In the early 60’s the structure was reformed to take the weight away from the sponsors and individual members and to the representation of national committees. A category of “members at large” of the Assembly (i.e. interested and renowned individuals) remained until 1970 when a vote was taken to abolish it.
There were a number of eloquent advocates for preserving this category (I recall an impasssioned plea from John Thomson a former International treasurer), but the mood was clearly towards greater direct representation of recognised national WUS committees.
The Statutes adopted in August 1972 limit the composition of the Assembly to National Committees and members of the Executive Committee (non-voting).
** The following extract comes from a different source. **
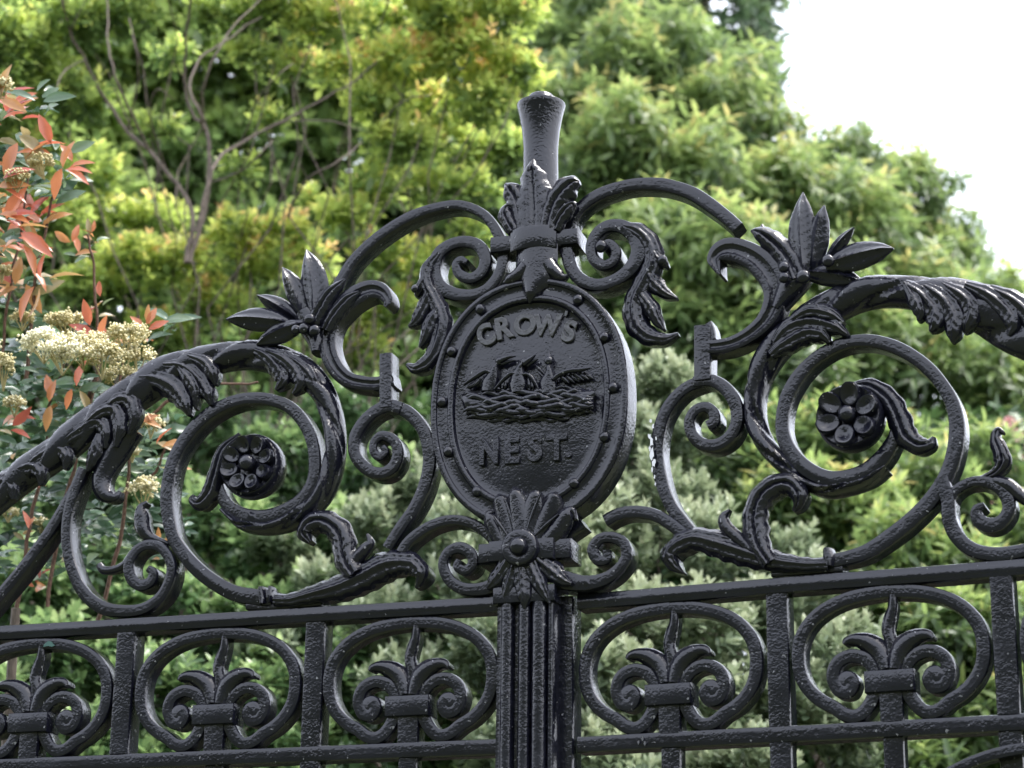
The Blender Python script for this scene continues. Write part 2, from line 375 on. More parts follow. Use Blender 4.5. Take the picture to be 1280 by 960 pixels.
lobes(GL, 'acanthus_leaf', [
    [(168, 470, 14), (190, 470, 26), (212, 480, 32), (226, 498, 24), (232, 516, 5)],
    [(200, 452, 10), (225, 455, 22), (244, 470, 26), (255, 488, 18), (258, 503, 4)],
    [(232, 442, 10), (252, 450, 18), (262, 464, 18), (265, 478, 4)],
    [(220, 455, 10), (232, 470, 18), (240, 485, 16), (240, 508, 4)]], 'flute', .012, .022)
lobes(GL, 'acanthus_leaf', [
    [(310, 432, 10), (330, 442, 22), (345, 458, 26), (350, 472, 20), (340, 484, 5)],
    [(330, 436, 10), (352, 446, 20), (368, 462, 22), (372, 478, 16), (362, 490, 4)],
    [(350, 438, 10), (375, 455, 18), (388, 472, 16), (384, 487, 4)]], 'flute', .012, .022)
lobes(GL, 'acanthus_leaf', [
    [(60, 562, 8), (92, 538, 20), (116, 524, 26), (128, 536, 20), (126, 558, 6)],
    [(100, 530, 8), (124, 512, 20), (140, 510, 24), (146, 530, 20), (140, 556, 5)],
    [(125, 510, 8), (146, 496, 20), (160, 500, 22), (164, 520, 16), (156, 540, 4)],
    [(120, 540, 10), (116, 556, 18), (110, 572, 16), (104, 586, 4)]], 'flute', .011, .02)
GLp('stem_hook', [(158, 530, 30), (138, 556, 36), (124, 582, 30), (120, 602, 24), (127, 616, 18), (138, 618, 12), (144, 611, 4)], 'bulge', .004, .026)

lobes(GL, 'acanthus_leaf', [[(-60, 640, 8), (-30, 618, 20), (-4, 600, 26), (10, 606, 20), (12, 622, 5)], [(-20, 615, 8), (12, 590, 20), (34, 580, 26), (46, 588, 20), (46, 604, 5)], [(20, 588, 8), (48, 566, 20), (68, 558, 24), (78, 568, 18), (76, 584, 5)]], 'flute', .010, .018)
# rosettes
def rosette(leaf, px, py, rpx, n, big):
    e = bpy.data.objects.new('rosette', None); link(e, leaf.root); e.empty_display_size = .03
    x, z = leaf.xz(px, py, -.012); r = rpx * leaf.scale(px, py); e.location = (x, 0, z)
    mb = MB(); lathe_y(mb, (0, 0, 0), [(.0001, -.0095), (r * .55, -.0095), (r * .8, -.0115), (r * .93, -.0135), (r, -.0105), (r * 1.04, -.002), (r * 1.03, .008), (r * .92, .018), (r * .6, .026)], 44).build('cup', IRON, e)
    for k in range(n):
        a = 2 * math.pi * (k + .35) / n; q = r * .60; br = r * (.225 if not big else .29)
        mb = MB(); br *= 1.2
        lathe_y(mb, (0, 0, 0), [(.0001, -.0016), (br * .3, -.002), (br * .62, -.0052), (br * .86, -.0058), (br, -.0035), (br * 1.06, .001), (br, .006)], 18, ripple=(lambda t_: .10 * math.cos(2 * (t_ - a)) - .07 * math.exp(-(((t_ - a + math.pi) % (2 * math.pi) - math.pi) / .35) ** 2)))
        V_ = mb.v[0]; tl = .38; rr_ = V_[:, 0] * math.cos(a) + V_[:, 2] * math.sin(a); V_[:, 1] += -rr_ * tl - .0125
        V_[:, 0] += q * 1.05 * math.cos(a); V_[:, 2] += q * 1.05 * math.sin(a)
        mb.build('petal', IRON, e)
    ball(MB(), (0, -.017, 0), r * .27, r * .25, r * .27).build('boss', IRON, e)
rosette(GL, 311, 580, 37, 8, False)
GLp('rosette_leaf', [(296, 540, 6), (276, 560, 16), (266, 590, 22), (258, 614, 24), (246, 627, 18), (236, 622, 10), (238, 616, 4)], 'leaf', .006, .024)

# upper foliage of the left leaf
def pointed(leaf, name, base, tip, wpx, proud, tilt=6.0, bend=0.0):
    bx, by = base; tx, ty = tip; dx, dy = tx - bx, ty - by; P = []
    for t, f in ((0, .35), (.2, .78), (.42, 1), (.62, .93), (.8, .64), (.92, .3), (1, .03)):
        o = bend * math.sin(math.pi * t); P.append((bx + dx * t - dy * o, by + dy * t + dx * o, wpx * f, tilt * t))
    return part(leaf, name, P, 'vein', proud, .013)
for b_, t_, w_, pr_, ti in (((392, 392), (381, 310), 33, .008, 2), ((378, 394), (353, 334), 25, .004, 8), ((370, 398), (321, 369), 21, .0, 6), ((358, 402), (282, 399), 29, .009, 6), ((376, 402), (318, 429), 27, .012, 2)):
    pointed(GL, 'flower_leaf', b_, t_, w_, pr_, ti, .04)
GLp('bract', [(388, 402, 22), (398, 383, 24), (408, 367, 20), (420, 355, 13), (429, 346, 3)], 'leaf', .008, .018)
GLp('bract', [(404, 410, 16), (416, 390, 20), (432, 372, 18), (446, 362, 5)], 'leaf', .008, .018)
GLp('calyx', [(398, 442, 14), (396, 424, 26), (390, 406, 34), (382, 392, 26)], 'round', .007, .03)
for x, y, r in ((387, 399, 7), (380, 411, 7), (393, 413, 7), (370, 412, 6)): blob(GL, 'berry', x, y, r, .013)

# lower acanthus branch of the left leaf
GLp('acanthus_branch', [(338, 747, 15), (360, 747, 17), (390, 739, 23), (420, 730, 31), (450, 716, 36), (475, 703, 36), (495, 700, 30), (512, 702, 26), (522, 714, 20), (518, 726, 10), (513, 731, 3)], 'flute', .010, .036)
GLp('acanthus_leaf', [(440, 716, 22), (430, 702, 30), (425, 686, 30), (423, 670, 32), (414, 656, 30), (398, 648, 26), (383, 652, 24), (376, 664, 18), (383, 675, 7)], 'leaf', .012, .03)
GLp('acanthus_leaf', [(430, 714, 14), (440, 697, 16), (452, 684, 15), (459, 675, 10), (455, 665, 3)], 'bulge', .010, .02)
GLp('fillet', [(306, 757, 8), (340, 757, 9), (400, 752, 8)], proud=-.002)

# ---- centre: shield
e = bpy.data.objects.new('shield', None); link(e, rootL); e.empty_display_size = .05
SP = .013                                                             # the shield's face stands proud of the leaf
sx, sz = GL.xz(659, 499, -SP); s0 = GL.scale(660, 500); e.location = (sx, -SP, sz)
srx, srz = 122.5 * s0, 153 * s0
def ell(a, i):
    c, s_ = math.cos(a), math.sin(a); p = 2.22
    return (srx - i) * math.copysign(abs(c) ** (2 / p), c), (srz - i) * math.copysign(abs(s_) ** (2 / p), s_)
def dome(i): return .0075 - .0045 * (1 - ((srx - i) / (srx - 36 * s0)) ** 2)
mb = MB(); px_ = s0 * .93; V = []; NS = 96
pf = [(.004, .040), (0, .037), (0, .004), (.0008, .001), (.0022, 0), (6.5 * px_, 0), (8.2 * px_, .0008), (9 * px_, .003), (11 * px_, .0038), (22 * px_, .0038), (23.5 * px_, .003), (24.5 * px_, .0008), (26 * px_, 0.0002), (29 * px_, .0), (31 * px_, .0012), (32.5 * px_, .006), (36 * px_, .0075)] + [(i * px_, dome(i * px_)) for i in (44, 52, 60, 70, 80, 92, 105, 115, 121.5)]
for i, y in pf:
    for k in range(NS): x, z = ell(2 * math.pi * k / NS, i); V.append((x, y, z))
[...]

Article 6 reads:
“Members of the General Assembly up to a maximum of 5 for each National Committee shall be nominated by their duly recognised National Committee…….”
The 11 members of the Executive Committee were also to be elected “by and from the delegates to the General Assembly…” and were required to be “seniors” (teachers or administrators or otherwise active in post-secondary education) or “students” (Article 13 and Bye-Law 3).. The Bye-Laws also provide for the election among the 11 members of the Executive Committee of four regional members – the four regions being considered as: Africa, Asia and Australasia, Europe and North America and Latin America. The political die was cast.
The work of WUS
Others will I hope write of the international Programme of Action which flourished through the late 60’s and early 70’s and thereafter. The African refugee scholarship programme was in itself a remarkable humanitarian and, indeed, political, success story. Throughout that story WUS played its part with integrity and with the judgement and justice which was the hallmark of its being.
One last anecdote:
In a quiet early evening chat with Lo around the “Thermofax” copier in my earliest years at WUS, I must rashly have reflected on my impecunity; she drew herself up to a theatrical Lady Bracknell height and said with unquestionable authority:
“You should pay us for the experience you are gaining.”
She was absolutely right.
Roger Eggleston
Roger Eggleston began his WUS career as a technical officer in 1965, and from 1968 to 1973 he was Associate Secretary for Latin America. Between 1973 and 1988 he moved to WHO positions in Copenhagen, New Delhi and Geneva. His last position was an elected one at the secretariat which supported the work of the inter-agency coordinating body where he was responsible for introducing policy changes affecting working conditions across the UN system. He is now retired and living in England.